* START Recorded information *

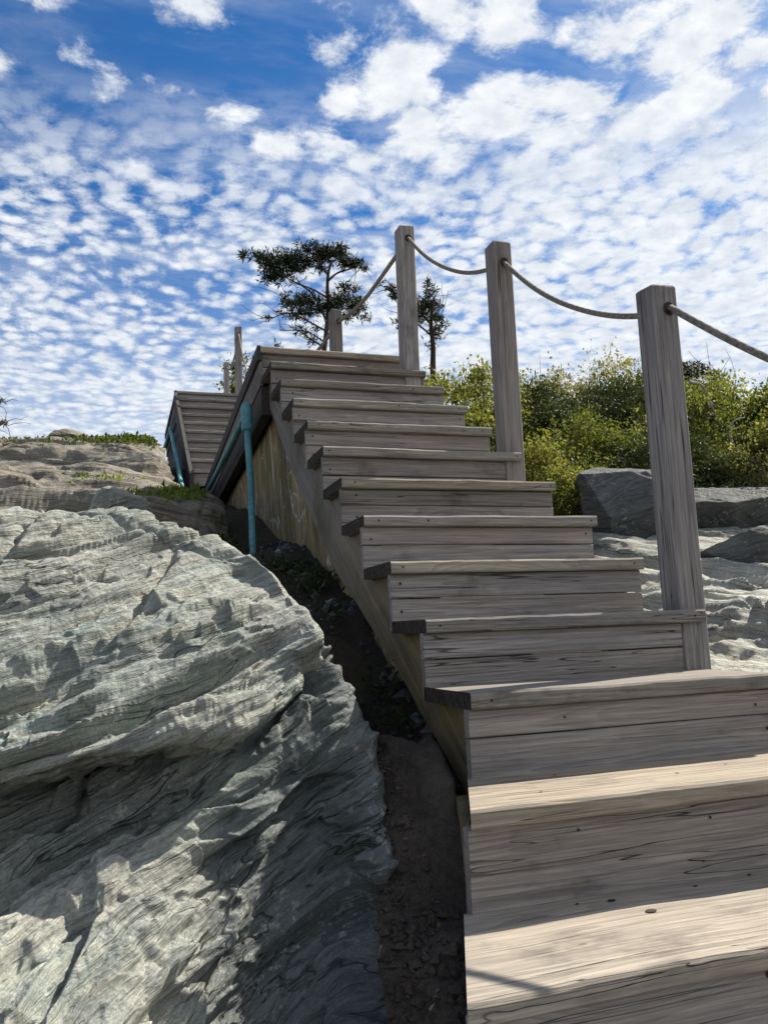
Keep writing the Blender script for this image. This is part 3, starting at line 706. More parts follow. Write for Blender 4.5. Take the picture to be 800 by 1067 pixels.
def rock_patch(name, grid, nr, nc, mat, nv, scales, seed, rough=.012, warp=.07, parent=None, fl=0.0, fade=False, chip=(((.42,.36,.085), .040, 0), ((.17,.15,.036), .017, 11), ((.065,.06,.015), .0065, 23)), loc=None):
    Gd = np.asarray(grid, float)
    S = interp_axis(Gd, 12); S = resample(S, nr)
    S = np.swapaxes(interp_axis(np.swapaxes(S, 0, 1), 12), 0, 1); S = np.swapaxes(resample(np.swapaxes(S, 0, 1), nc), 0, 1)
    du = np.gradient(S, axis=1); dv = np.gradient(S, axis=0); N = np.cross(du, dv); N /= np.linalg.norm(N, axis=-1)[..., None]+1e-9
    # blur normals so that the layers break off along one direction
    for _ in range(14):
        N[1:-1] = (N[:-2]+2*N[1:-1]+N[2:])/4; N[:, 1:-1] = (N[:, :-2]+2*N[:, 1:-1]+N[:, 2:])/4
    N /= np.linalg.norm(N, axis=-1)[..., None]+1e-9
    p = S.reshape(-1, 3)
    disp = layers(p, nv, scales, seed, warp)
    uu = np.linspace(0, 1, nc); edge = np.repeat((1-.9*np.clip((uu-.58)/.2, 0, 1) if fade else uu*0+1)[None], nr, 0).ravel()
    nu = np.array(nv, float); nu /= np.linalg.norm(nu)
    t1 = np.cross(nu, (0, 0, 1.0)) if abs(nu[2]) < .999 else np.array((1.0, 0, 0)); t1 /= np.linalg.norm(t1); t2 = np.cross(nu, t1)
    disp = disp*(.12+.88*edge)
    if fl > 0:                                       # splintered flakes, open bedding cracks and cross joints
        a, b = p@t1, p@t2; sv = p@nu+.02*fbm(p*3, 2, seed+40)
        big = np.clip(fbm(p*1.9, 3, seed+41)*2.6+.45, .05, 1.15)
        wp = np.stack([fbm(p*2.1, 3, seed+60), fbm(p*2.1+5, 3, seed+61)], -1)*.05
        for (dm, am, k) in chip:
            disp += chips(a+wp[:, 0], b+wp[:, 1], sv, dm, am, seed+100+k)*fl*(.06+.94*edge)*np.clip(.45+big*.75, 0, 1.15)
        for (fa, fs, am, k) in ((5, 24, .012, 0), (12, 52, .006, 7)):
            q = np.stack([a*fa, b*fa*.8, sv*fs], -1)
            disp += am*fl*big*edge*(.75-2.2*np.abs(fbm(q, 2, seed+50+k, .5)))
        for (L, A, wd, thr, k) in ((.19, .050, .060, -.05, 0), (.085, .022, .075, .05, 3), (.037, .010, .09, .0, 6)):
            sq = (sv+.03*fbm(p*1.1, 2, seed+70+k))/L; ii = np.floor(sq); f = sq-ii; h0 = _hash(ii.astype(np.int64), ii.astype(np.int64)*0+seed+k, ii.astype(np.int64)*0)
            m = np.clip((vnoise(np.stack([a/(L*4)+h0*90, b/(L*4)+h0*37, ii*2.7], -1), seed+71+k)-thr)*4, 0, 1)
            c0 = .3+.4*h0; dd = f-c0
            g1 = np.where(dd > 0, np.exp(-(dd/wd)**2), np.exp(-(dd/(wd*3.2))**2))      # sharp upper lip, sloping floor
            disp -= A*fl*edge*m*g1
        for (dv_, L, A, wd, k) in (((.85,-.45,.25), .42, .020, .018, 0), ((.35,.80,-.2), .50, .016, .016, 5)):
            dv_ = np.array(dv_); sq = (p@dv_+.05*fbm(p*2.3, 3, seed+90+k))/L; ii = np.floor(sq); f = sq-ii; h0 = _hash(ii.astype(np.int64), ii.astype(np.int64)*0+seed+91+k, ii.astype(np.int64)*0)
            m = np.clip(vnoise(np.stack([a*2.1+h0*60, b*2.1, sv*3+h0*20], -1), seed+92+k)*4, 0, 1)
            disp -= A*fl*edge*m*np.exp(-((f-.2-.6*h0)/wd)**2)
    disp += fbm(p*2.2, 4, seed+9)*rough*2.4+fbm(p*14, 4, seed+11)*rough*.55+fbm(p*60, 3, seed+13)*rough*.16
    if fl > 0: disp -= np.median(disp)
    dg = disp.reshape(S.shape[:2])
    for k in range(2):                               # grind off single-vertex teeth
        dg[1:-1] = (dg[:-2]+2*dg[1:-1]+dg[2:])/4
        if k < 2: dg[:, 1:-1] = (dg[:, :-2]+2*dg[:, 1:-1]+dg[:, 2:])/4
    dg += (fbm(p*45, 2, seed+15)*rough*.22+fbm(p*110, 2, seed+17)*rough*.10).reshape(dg.shape)
    disp = dg.ravel()
    S2 = S+N*disp.reshape(S.shape[:2])[..., None]
    return build(name, S2.reshape(-1, 3), grid_faces(nr, nc), mat, parent, False, loc=loc)
def rows_from(rows, back=((0,.35,-.30),(0,.6,-1.1))):
    """rows: list of [(px,py,D)...] bottom to top, equal length -> world grid, closed behind by offsets from the top row"""
    Gd = [[at(*q) for q in r] for r in rows]
    top = Gd[-1]
    for b in back: Gd.append([np.array(q)+np.array(b) for q in top])
    return Gd
def side_wrap(Gd, o1, o2):
    for r in Gd:
        e = np.array(r[-1]); r.append(e+np.array(o1)); r.append(e+np.array(o2))
# lower block: sunlit slab on the left, steep face on the right with shade painted blue-grey into its colour
rows = [
 [(-330,1230,.92),(-60,1230,1.00),(60,1240,1.04),(170,1240,1.14),(250,1240,1.28),(345,1240,1.36),(450,1240,1.28)],
 [(-330,1080,1.12),(-60,1067,1.22),(60,1067,1.28),(170,1067,1.38),(250,1067,1.62),(345,1067,1.68),(434,1067,1.58)],
 [(-330,1000,1.36),(-60,990,1.46),(60,975,1.54),(170,955,1.62),(250,950,1.82),(345,940,1.90),(412,945,1.80)],
 [(-330,930,1.66),(-60,920,1.74),(60,905,1.79),(170,882,1.81),(250,858,1.88),(335,868,2.02),(400,868,1.94)],
 [(-330,890,1.74),(-60,876,1.82),(60,858,1.88),(165,838,1.92),(245,815,1.93),(318,812,2.06),(390,812,2.05)],
 [(-330,850,1.84),(-60,835,1.92),(60,810,1.98),(160,795,2.02),(240,782,2.02),(308,770,2.08),(374,765,2.16)],
 [(-330,800,2.0),(-60,790,2.08),(60,765,2.14),(160,745,2.18),(240,735,2.22),(300,725,2.25),(352,712,2.26)],
 [(-330,740,2.2),(-60,730,2.28),(60,705,2.34),(160,695,2.38),(240,690,2.40),(300,684,2.42),(334,676,2.38)],
]
Gd = rows_from(rows, ((0,.25,-.1),(0,.5,-.8)))
side_wrap(Gd, (.05,.16,-.10), (.06,.26,-.9))
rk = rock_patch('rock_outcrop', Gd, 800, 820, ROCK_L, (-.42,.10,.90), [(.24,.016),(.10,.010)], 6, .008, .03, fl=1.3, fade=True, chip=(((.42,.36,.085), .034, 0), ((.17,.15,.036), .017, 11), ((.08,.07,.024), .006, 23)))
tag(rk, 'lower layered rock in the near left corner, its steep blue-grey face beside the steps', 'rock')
# upper slab lying over it, ending in a nose
rows = [
 [(-330,850,1.95),(-60,840,2.02),(60,812,2.08),(170,790,2.12),(248,772,2.16),(286,748,2.22),(306,730,2.28)],
 [(-330,852,1.66),(-60,836,1.72),(60,806,1.77),(170,780,1.83),(250,764,1.92),(292,742,2.05),(310,724,2.14)],
 [(-330,838,1.56),(-60,820,1.62),(60,790,1.67),(170,764,1.74),(250,747,1.84),(294,728,1.98),(312,712,2.08)],
 [(-330,760,1.62),(-60,740,1.70),(60,715,1.79),(170,702,1.89),(248,697,1.98),(292,692,2.05),(311,690,2.12)],
 [(-330,680,1.75),(-60,660,1.90),(60,640,2.04),(170,640,2.12),(250,648,2.16),(308,655,2.13),(334,658,2.13)],
 [(-330,610,1.90),(-60,590,2.08),(60,577,2.26),(150,577,2.40),(215,592,2.42),(270,612,2.38),(304,625,2.32)],
 [(-330,575,2.20),(-60,556,2.40),(60,546,2.55),(125,540,2.68),(190,556,2.65),(238,576,2.58),(272,594,2.50)],
]
Gd = rows_from(rows)
side_wrap(Gd, (.035,.13,-.05), (.03,.24,-.35))
rk = rock_patch('rock_slab', Gd, 800, 820, ROCK, (-.36,.10,.92), [(.24,.018),(.10,.012)], 16, .008, .03, fl=1.3, fade=True, chip=(((.42,.36,.085), .034, 0), ((.17,.15,.036), .017, 11), ((.08,.07,.024), .006, 23)))
tag(rk, 'big pale upper rock slab at left, overhanging the darker rock below and ending in a nose', 'rock')

# upper left ledge behind it
rows = [
 [(-250,640,3.4),(-60,610,3.5),(0,600,3.6),(70,592,3.7),(130,590,3.75),(190,592,3.7),(235,596,3.8),(265,600,3.9)],
 [(-250,560,4.0),(-60,556,4.1),(0,552,4.2),(70,552,4.4),(130,553,4.5),(190,560,4.6),(232,568,4.7),(252,575,4.8)],
 [(-250,522,4.3),(-60,524,4.4),(0,523,4.5),(70,523,4.7),(130,524,4.75),(190,528,4.85),(222,532,5.0),(238,540,5.1)],
 [(-250,512,5.3),(-60,515,5.4),(0,514,5.5),(70,515,5.6),(130,515,5.6),(190,519,5.65),(212,522,5.75),(226,528,5.9)],
 [(-250,494,6.2),(-60,500,6.3),(0,500,6.5),(70,504,6.7),(130,508,6.8),(159,509,7.0),(183,513,7.1),(193,518,7.2)],
 [(-250,480,7.4),(-60,484,7.5),(0,484,7.7),(70,485,7.8),(130,486,7.9),(152,486,8.1),(170,490,8.2),(179,497,8.3)],
 [(-250,466,8.8),(-60,468,9.0),(0,468,9.1),(60,467,9.2),(120,467,9.3),(144,466,9.5),(159,468,9.6),(169,474,9.7)],
 [(-250,458,9.6),(-60,460,9.8),(0,460,10.),(60,461,10.1),(120,460,10.2),(139,459,10.4),(153,461,10.5),(163,465,10.6)],
]
Gd = rows_from(rows, ((0,.6,-.05),(0,1.5,-.8)))
ledge = rk = rock_patch('rock_ledge', Gd, 460, 380, ROCK_B, (.12,.06,.98), [(.34,.10),(.12,.05)], 15, .010, .04, fl=1.2, chip=(((1.5,1.1,.16), .06, 0), ((.55,.45,.07), .02, 11)))
tag(rk, 'brown weathered rock ledge below the skyline left of the far flight', 'rock')

# right slab
rows = [
 [(560,900,2.2),(640,900,2.1),(720,900,2.0),(820,900,1.9),(950,900,1.9),(1150,900,1.9)],
 [(600,760,2.75),(660,740,2.7),(730,730,2.62),(820,730,2.5),(950,730,2.4),(1150,730,2.4)],
 [(600,690,3.2),(660,680,3.15),(730,672,3.05),(820,665,2.95),(950,665,2.9),(1150,665,2.9)],
 [(590,630,3.9),(650,630,3.8),(720,625,3.7),(800,620,3.6),(920,620,3.6),(1120,625,3.6)],
 [(590,590,4.5),(640,588,4.5),(710,582,4.5),(790,580,4.5),(900,580,4.5),(1100,580,4.6)],
 [(590,568,5.1),(630,562,5.1),(700,562,5.2),(780,556,5.3),(880,554,5.4),(1060,555,5.6)],
 [(590,556,5.6),(630,553,5.6),(700,552,5.7),(780,545,5.8),(880,540,6.0),(1060,540,6.3)],
]
Gd = rows_from(rows, ((0,.5,-.05),(0,1.0,-.6)))
Gd = [[np.array((max(q[0], 1.03), q[1], q[2])) for q in r] for r in Gd]
rk = rock_patch('rock_slab', Gd, 420, 360, ROCK_R, (.30,-.10,.95), [(.34,.05),(.13,.025)], 25, .010, .05, fl=1.25, chip=(((.8,.6,.14), .050, 0), ((.28,.24,.05), .018, 11)))
tag(rk, 'bright sunlit rock slab right of the near steps behind the nearest post', 'rock')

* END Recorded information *

:: The exercise ::
Report the number of lines in the listing that include the string "steps"; give nothing but the number.

:: Exercise result ::
2